Freescale, which will be listed on the New York Stock Exchange under the ticker symbol FSL, has been one of the worst performers among companies taken private during the buyout boom, with a $1 billion net loss in 2010. Other private equity-backed IPOs this year have benefited their investors.

The initial share sale of Kinder Morgan Inc. raised $2.9 billion in February, valuing Carlyle Group’s stake at more than twice what it paid. Carlyle was among the investors that sold a combined 13.5 percent of Kinder Morgan in the offering. The offering was later expanded to $3.29 billion as underwriters exercised an over-allotment option to buy more shares.

Blackstone, Carlyle, KKR & Co. and Thomas H. Lee Partners LP similarly used the January IPO of Nielsen Holdings NV, to trim their stakes and reap profits. That offering raised $1.9 billion for the television ratings company and its owners, including an over-allotment sale.

If Freescale sells at the midpoint of its expected range, the shares owned by the buyout firms would be valued 36 percent below the average purchase price they and other investors paid.

Buyout Boom

Freescale was among the largest LBOs in 2006 and 2007, when 9 of the 10 biggest buyouts of all time were announced, including Kinder Morgan.

“This a deal that I’m sure they regret having done,” said Steven Kaplan, a professor at the University of Chicago Booth School of Business. “Still, at some point, people thought it was going to be a complete zero. Going from a zero to whatever it is today is a win, so give them some credit.”

The global financial crisis hit Freescale less than two years after its owners closed their $16.2 billion deal. The firms brought in Chief Executive Officer Rich Beyer, the former CEO of rival Intersil Corp., to close factories and design facilities, cut jobs, and get out of less profitable businesses. As markets recovered, Freescale also reduced borrowings by more than $2 billion after negotiating with bondholders.

‘Sustainable Structure’

The IPO is the latest step toward “achieving a sustainable capital structure, but they’re not there yet,” said Jason Pompeii, an analyst with Fitch Ratings in Chicago. “They need to outgrow the market, they need to capture market share and they need the markets to remain robust. It’s not an easy task.”

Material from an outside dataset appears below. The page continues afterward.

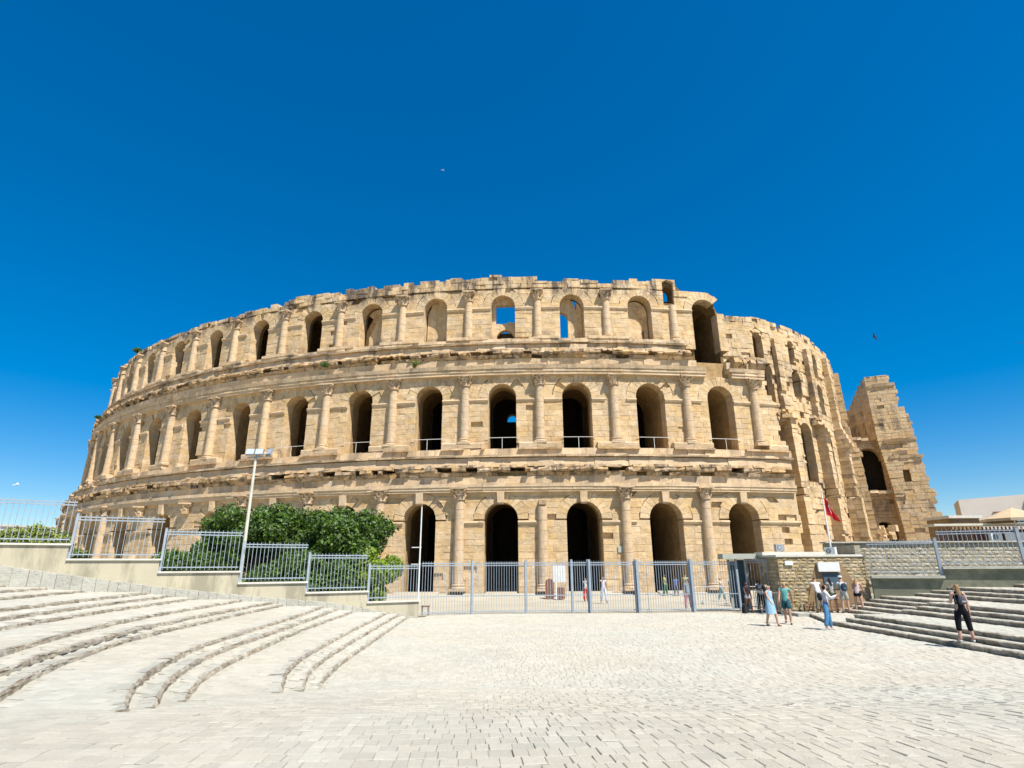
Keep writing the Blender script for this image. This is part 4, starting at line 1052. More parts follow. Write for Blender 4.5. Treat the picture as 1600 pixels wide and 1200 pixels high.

Rob Hatley, a Freescale spokesman, declined to comment. Deutsche Bank AG, Citigroup Inc., Barclays Plc, Credit Suisse Group AG and JPMorgan Chase & Co. are managing the offering.

Freescale is trying to repeat the success of other buyout-backed chipmakers that sold shares ahead of an industry rally. Avago Technologies Ltd., whose owners include KKR and Silver Lake, has more than doubled since its IPO in August 2009. NXP Semiconductor NV, backed by KKR and Bain Capital LLC, has almost doubled since going public last August, when it raised less than it originally planned.

The Philadelphia Semiconductor Index, which investors use to track chip industry performance, gained 23 percent in the last 12 months. Makers of analog chips, which provide basic functions in everything from washing machines to military hardware, rose 54 percent in that period as a group, according to Bloomberg data. The gains have leveled off in recent months.

Window ‘Closed’

Freescale “can’t expect to be bailed out by a bull market in semiconductor stocks,” said Francis Gaskins, president of in Marina del Rey, California, in a research note this week. “That window seems to have closed.”

Demand for new semiconductor stocks has been limited this year. Magnachip Semiconductor Corp., a Luxembourg-based maker of chips used in phones, notebook computers and digital cameras, has gained 2 percent since it went public in March. BCD Semiconductor Manufacturing Ltd., based in Shanghai, is down 9 percent from its January debut.

A successful offering by Freescale may boost the rest of the sector, according to Peter Astiz, co-head of the technology practice at law firm DLA Piper in East Palo Alto, California. While investors are more focused on snapping up Internet IPOs, money can still be made in semiconductors, he said.

“As advanced as the technology is in semiconductors, it’s almost like it’s old technology in the way people think about it,” said Astiz, who represented Magnachip in its IPO. “People tend to flock to the latest, greatest thing.”